Disclosure: I worked for the Lamont campaign doing web design and production and some writing for the official blog (from 9/5/06 to 11/07/06).

Friday, August 18, 2006


NYT on GOP Joe

Tomorrow's Times takes an in-depth look at the Republican party's apparently final decision to abandon Alan Schlesinger (Foxwoods-CT) for Joe Lieberman (R-CT).

According to the article, some in the national Republican leadership looked into recruiting a replacement in the days immediately following Ned Lamont's victory, with the three contested House races figuring prominently in their deliberations:

Initially, in the days after Mr. Lamont’s victory, Republican officials had feelers out for a stronger Republican candidate than Mr. Schlesinger, according to strategists with close ties to the party and the White House.

One strategist said the fear was that a hard-fought race between Mr. Lamont and Mr. Lieberman would spur Democratic turnout, which in turn, he said, could harm vulnerable Republicans in the state, like Representatives Christopher Shays and Rob Simmons.

While Republicans were always pessimistic about finding a replacement who could win the Senate race outright — Connecticut is a largely Democratic state — the hope had been to find someone who could excite Republican voters enough to offset a feared surge of Democratic votes in November.

But in the days since the primary, concerns about a Democratic surge have subsided; Mr. Lieberman appears to be creating enthusiasm, even only among Republicans, helped in part by the lack of institutional fervor for his Republican rival.

(An obvious typo by Kornblut... my edits in bold.)

So it's pretty much spelled out here. Once Rove et. al. were convinced that the Lieberman Party would turn out Republicans for the House races and not Democrats, they called off any institutional support for Schlesinger and any search for a possible replacement. (Could that primary-day phone call from Rove have had anything to do with this?)

And every single move Joe has made since has seen this coordinated Republican-Lieberman strategy borne out - from bashing Democrats on national security, to accepting the support of Swift-Boat-type groups, to refraining from any attack on Republicans whatsoever, to hiring a partisan Republican pollster who works for Rep. Simmons (R), one of the precious few targets of Democrats in their attempt to take back the House.
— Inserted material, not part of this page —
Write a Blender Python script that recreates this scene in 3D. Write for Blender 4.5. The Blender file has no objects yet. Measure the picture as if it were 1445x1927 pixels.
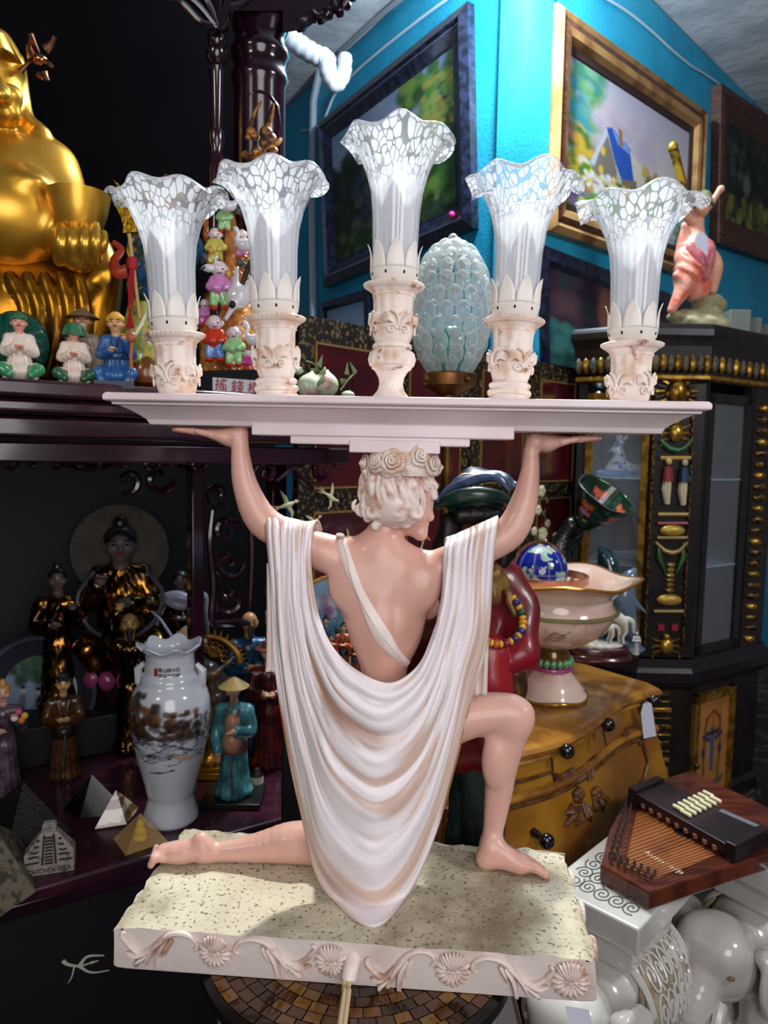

Strategically, helping Republicans hold on to the House is now the raison d'être of Lieberman's candidacy.

But ideologically, his candidacy is all about dulling the effect of Iraq on the GOP, as Lieberman campaign contributor Bill Kristol so clearly reveals in the article:

“For me, it’s an uncomplicated decision,” said William Kristol, the editor of The Weekly Standard and a neoconservative who is helping Mr. Lieberman through an independent group called Vets for Freedom, which is helping to raise funds and providing strategic advice for the senator.

“Partisan Republicans may be ambivalent; they see a partisan advantage to Lamont,” he said. But, he said, “Foreign policy hawks and Bush doctrine believers and prowar types, we want Lieberman to win.”

Bush doctrine believers want Lieberman to win. Can't get much more straightforward than that.

After all, so does Bush himself.
Another way to look at the spin is to ask why not support Schlesinger nominally? It would give the appearance of Republican party unity. Not supporting him is something of a sign of weakness.

Maybe Lieberman's internals don't look that good. Probably Simmons', Shays' and Johnson's numbers look even worse. Add a Schlesinger presence and the numbers look even more shaky. In other words clear the field to let Lieberman make a hail mary in the hopes he has coattails.

If the internals showed comfortable leads, they wouldn't be this worried.

They smell losses.

The kicker is probably that if Rove figures he can hold the three house seats, he probably doesn't care if Lieberman loses. Lieberman is just a tool. Lieberman is the kitchen sink. He's just there to make a splash. If he ends up on the bottom who cares...
This gets back to the whole "firing his staff" ruse Lieberman used after the primary loss. Doubtless there would have been changes but just as likely many disaffected Democrats could no longer countenance working for the de facto Republican candidate. And make no mistake about it, all Joe's polling, all his prior work in getting Democrats out to vote is now with GOP pollsters and strategists. And all that information will now be used to against Democrats in November. One wonders if the DiNardo's, the Schumer's are doing anything behind the scenes to stop this or whether they're completely impotent.
Something tells me we're not done with the "staff firing" story.
Lieberman thinks he can afford to burn bridges so he's torched everything behind him.
However, he's on a pier, not a bridge.